Compered by Garry Knespal, Graphic Arts Services Association of Australia (GASAA) executive secretary, the seminars included print, film, television, digital and online design discussions as well as a number of hands-on sessions and troubleshooting forums.

Craig Tegel, Adobe Asia Pacific managing director, Mark Pesce from the Australian Film, Television and Radio School and industry identity Andy McCourt got proceedings underway by all tackling the question “What makes great design?” in their own inimitable fashion.

According to Tegel, great design comes down to three factors: elegance, functionality and foresight, and he says that these factors are a tenant of Adobe’s philosophy when developing functional design software. He says developing such software has become increasingly painstaking as creatives look to publish their designs across a variety of mediums while facing shortened turnaround times and an explosion of available mediums.

Pesce sees great design as something that can take the growing sea of information available in the 21st Century and present it in such a way as to enable consumers to easily make informed choices.

“We are in an informationally saturated world, where all information has been reduced to [digital] bits, but this has created a problem.

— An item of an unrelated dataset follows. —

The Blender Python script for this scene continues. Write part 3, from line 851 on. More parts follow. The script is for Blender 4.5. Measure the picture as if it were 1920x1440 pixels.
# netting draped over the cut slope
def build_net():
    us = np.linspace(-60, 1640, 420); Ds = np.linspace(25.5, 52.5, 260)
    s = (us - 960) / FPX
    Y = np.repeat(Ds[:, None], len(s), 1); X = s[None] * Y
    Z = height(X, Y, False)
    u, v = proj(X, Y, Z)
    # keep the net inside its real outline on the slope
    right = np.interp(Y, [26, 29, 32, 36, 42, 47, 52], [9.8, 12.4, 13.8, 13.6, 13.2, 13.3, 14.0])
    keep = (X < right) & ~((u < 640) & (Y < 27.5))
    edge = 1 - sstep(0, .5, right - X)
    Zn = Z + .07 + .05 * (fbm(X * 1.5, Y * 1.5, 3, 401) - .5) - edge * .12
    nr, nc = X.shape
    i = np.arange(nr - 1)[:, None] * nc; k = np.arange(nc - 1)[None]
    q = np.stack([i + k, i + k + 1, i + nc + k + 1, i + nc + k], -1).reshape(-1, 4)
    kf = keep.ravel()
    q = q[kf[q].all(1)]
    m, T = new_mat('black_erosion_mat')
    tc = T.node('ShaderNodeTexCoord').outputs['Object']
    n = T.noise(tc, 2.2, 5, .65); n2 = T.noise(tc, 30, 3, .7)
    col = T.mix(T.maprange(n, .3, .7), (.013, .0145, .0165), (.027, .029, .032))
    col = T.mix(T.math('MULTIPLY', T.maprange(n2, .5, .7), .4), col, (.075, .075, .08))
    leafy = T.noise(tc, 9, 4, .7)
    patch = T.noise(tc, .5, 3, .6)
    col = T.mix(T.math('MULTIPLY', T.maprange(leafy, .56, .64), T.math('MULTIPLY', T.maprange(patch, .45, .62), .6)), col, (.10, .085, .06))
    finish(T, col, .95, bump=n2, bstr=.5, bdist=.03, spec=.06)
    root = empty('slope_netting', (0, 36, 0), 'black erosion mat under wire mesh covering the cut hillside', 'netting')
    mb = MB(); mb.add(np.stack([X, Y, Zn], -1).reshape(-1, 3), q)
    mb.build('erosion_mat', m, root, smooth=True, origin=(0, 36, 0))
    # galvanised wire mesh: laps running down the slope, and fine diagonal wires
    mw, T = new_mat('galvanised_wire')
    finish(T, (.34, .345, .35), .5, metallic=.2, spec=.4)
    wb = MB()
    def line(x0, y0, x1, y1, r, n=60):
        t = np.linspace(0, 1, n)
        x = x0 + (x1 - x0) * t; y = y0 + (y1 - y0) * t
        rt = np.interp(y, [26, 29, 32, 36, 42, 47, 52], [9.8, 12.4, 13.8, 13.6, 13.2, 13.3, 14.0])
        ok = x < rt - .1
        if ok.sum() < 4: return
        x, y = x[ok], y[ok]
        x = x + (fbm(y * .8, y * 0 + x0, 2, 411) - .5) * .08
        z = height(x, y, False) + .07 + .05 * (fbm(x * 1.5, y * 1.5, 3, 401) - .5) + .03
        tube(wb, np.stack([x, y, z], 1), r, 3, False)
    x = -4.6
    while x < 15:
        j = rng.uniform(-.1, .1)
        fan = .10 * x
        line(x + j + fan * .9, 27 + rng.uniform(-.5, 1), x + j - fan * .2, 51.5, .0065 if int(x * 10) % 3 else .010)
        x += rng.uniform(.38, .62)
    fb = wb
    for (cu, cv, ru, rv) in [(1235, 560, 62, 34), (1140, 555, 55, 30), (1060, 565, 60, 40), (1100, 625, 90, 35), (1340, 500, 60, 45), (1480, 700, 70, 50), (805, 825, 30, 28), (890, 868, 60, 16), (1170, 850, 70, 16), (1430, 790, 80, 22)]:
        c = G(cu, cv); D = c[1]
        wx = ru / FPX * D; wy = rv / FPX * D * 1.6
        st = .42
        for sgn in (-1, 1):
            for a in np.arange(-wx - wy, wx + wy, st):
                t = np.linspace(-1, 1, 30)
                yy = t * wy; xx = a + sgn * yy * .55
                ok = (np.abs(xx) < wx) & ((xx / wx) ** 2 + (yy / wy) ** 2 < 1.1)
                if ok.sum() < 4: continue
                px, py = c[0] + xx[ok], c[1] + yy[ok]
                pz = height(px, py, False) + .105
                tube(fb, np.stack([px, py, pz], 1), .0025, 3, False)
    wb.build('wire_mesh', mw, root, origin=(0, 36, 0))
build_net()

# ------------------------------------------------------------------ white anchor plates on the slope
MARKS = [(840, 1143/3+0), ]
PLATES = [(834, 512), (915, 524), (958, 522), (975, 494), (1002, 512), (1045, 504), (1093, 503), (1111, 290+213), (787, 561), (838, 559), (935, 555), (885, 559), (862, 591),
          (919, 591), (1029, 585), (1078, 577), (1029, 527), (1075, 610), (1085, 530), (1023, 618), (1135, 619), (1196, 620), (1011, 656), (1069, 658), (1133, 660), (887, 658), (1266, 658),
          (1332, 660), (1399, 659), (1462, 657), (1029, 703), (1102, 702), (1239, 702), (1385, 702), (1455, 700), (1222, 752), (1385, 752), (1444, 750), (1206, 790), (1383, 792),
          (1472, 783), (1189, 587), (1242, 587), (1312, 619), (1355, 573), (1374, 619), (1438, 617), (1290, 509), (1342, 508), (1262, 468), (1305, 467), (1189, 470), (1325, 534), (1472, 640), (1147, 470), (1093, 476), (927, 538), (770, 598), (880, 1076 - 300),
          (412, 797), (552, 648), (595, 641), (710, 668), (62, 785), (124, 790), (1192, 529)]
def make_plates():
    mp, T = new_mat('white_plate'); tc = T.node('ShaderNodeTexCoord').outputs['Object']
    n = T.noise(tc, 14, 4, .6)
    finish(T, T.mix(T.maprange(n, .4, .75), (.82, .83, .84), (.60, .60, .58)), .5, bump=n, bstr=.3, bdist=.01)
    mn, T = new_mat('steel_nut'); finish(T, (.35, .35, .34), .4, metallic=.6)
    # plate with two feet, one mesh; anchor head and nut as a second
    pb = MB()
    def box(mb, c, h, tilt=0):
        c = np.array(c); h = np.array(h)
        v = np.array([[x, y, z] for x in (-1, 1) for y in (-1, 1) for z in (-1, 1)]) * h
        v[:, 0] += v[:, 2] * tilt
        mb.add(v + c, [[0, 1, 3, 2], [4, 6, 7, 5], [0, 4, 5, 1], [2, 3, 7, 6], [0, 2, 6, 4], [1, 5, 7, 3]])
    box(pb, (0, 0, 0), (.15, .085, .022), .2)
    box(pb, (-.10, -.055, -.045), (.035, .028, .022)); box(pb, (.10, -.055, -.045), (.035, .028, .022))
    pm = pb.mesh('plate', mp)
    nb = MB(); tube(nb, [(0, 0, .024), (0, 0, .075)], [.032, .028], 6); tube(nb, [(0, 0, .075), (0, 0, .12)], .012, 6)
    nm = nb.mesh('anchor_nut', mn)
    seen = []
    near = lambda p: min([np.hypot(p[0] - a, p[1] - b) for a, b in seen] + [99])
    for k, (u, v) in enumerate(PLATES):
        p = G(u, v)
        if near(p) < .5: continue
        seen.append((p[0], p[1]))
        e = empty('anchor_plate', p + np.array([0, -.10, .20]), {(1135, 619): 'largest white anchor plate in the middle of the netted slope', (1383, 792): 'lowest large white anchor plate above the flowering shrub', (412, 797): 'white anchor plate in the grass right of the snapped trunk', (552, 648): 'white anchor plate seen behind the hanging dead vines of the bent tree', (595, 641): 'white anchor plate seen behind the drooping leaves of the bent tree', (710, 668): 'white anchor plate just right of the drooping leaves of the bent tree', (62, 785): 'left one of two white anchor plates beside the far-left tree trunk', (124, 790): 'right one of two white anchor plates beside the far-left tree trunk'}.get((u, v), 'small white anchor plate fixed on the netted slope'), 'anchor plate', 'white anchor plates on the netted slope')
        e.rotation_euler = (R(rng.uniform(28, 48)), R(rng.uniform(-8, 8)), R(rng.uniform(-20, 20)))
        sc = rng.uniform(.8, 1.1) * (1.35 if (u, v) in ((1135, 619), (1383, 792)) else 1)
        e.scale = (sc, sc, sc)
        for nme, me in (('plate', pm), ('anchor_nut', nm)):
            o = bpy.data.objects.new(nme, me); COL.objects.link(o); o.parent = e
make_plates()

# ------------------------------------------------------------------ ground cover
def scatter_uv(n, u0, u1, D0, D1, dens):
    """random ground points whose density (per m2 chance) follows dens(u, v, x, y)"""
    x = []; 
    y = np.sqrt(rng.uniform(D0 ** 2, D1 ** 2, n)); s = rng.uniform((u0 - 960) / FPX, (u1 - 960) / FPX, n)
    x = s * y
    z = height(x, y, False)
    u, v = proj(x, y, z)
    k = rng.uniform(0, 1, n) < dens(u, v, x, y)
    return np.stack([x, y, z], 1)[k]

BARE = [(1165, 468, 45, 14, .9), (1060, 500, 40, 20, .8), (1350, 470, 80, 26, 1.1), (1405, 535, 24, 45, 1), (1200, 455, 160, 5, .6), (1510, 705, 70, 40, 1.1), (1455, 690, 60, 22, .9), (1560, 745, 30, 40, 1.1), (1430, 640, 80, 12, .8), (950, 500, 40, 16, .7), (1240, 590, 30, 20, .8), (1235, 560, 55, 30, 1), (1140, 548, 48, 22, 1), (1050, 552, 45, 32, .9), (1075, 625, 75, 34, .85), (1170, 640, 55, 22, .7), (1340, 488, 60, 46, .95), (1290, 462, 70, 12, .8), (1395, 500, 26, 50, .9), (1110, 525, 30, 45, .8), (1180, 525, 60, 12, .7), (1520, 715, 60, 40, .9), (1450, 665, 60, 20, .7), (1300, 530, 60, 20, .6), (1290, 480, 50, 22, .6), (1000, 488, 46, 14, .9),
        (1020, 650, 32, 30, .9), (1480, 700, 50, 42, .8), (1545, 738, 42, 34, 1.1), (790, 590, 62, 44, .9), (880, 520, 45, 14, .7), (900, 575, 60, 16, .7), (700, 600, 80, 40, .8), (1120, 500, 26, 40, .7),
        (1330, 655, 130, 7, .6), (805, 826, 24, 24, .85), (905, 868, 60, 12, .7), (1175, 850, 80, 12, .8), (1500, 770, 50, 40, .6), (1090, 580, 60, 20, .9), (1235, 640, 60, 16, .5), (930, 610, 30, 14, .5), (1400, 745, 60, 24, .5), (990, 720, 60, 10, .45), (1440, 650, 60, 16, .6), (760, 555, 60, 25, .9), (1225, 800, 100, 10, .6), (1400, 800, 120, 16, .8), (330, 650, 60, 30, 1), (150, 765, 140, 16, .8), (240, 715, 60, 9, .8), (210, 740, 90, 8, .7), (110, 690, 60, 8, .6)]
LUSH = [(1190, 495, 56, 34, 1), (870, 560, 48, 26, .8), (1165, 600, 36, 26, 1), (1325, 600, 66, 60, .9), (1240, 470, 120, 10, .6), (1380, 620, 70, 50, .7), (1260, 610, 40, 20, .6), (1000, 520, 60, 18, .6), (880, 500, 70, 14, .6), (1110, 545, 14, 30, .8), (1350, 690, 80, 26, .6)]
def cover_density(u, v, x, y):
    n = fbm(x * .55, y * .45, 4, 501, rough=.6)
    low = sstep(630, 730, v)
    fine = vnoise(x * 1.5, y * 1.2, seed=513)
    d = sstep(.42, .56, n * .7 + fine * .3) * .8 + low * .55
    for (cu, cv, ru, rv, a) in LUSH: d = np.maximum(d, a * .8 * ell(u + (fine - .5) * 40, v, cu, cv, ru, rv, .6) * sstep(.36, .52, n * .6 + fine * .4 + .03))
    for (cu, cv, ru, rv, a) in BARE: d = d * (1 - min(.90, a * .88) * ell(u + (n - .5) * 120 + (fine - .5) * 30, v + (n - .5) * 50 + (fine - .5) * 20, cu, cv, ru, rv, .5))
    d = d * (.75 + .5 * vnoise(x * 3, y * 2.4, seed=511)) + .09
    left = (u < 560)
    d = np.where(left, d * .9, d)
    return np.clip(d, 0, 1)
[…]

There is so much information out there and consumers are faced with hard choices when it comes to choosing what messages they want to listen to, and it can’t all be done at once,” says Pesce.

McCourt’s message was similar: great design equals great communication. He believes that over the next five to ten years, society’s information will only get more complex – verbally, textually and pictorially. He believes that despite the growing litany of digital communication methods, print will remain as a core element of communication.

“Paper remains a culturally ingrained, trusted, efficient, durable conveyer of information, growing from a large base at two to four per cent per year. However, non-print mediums are growing from a smaller base but at a higher speed, at 15 per cent per year,” McCourt says.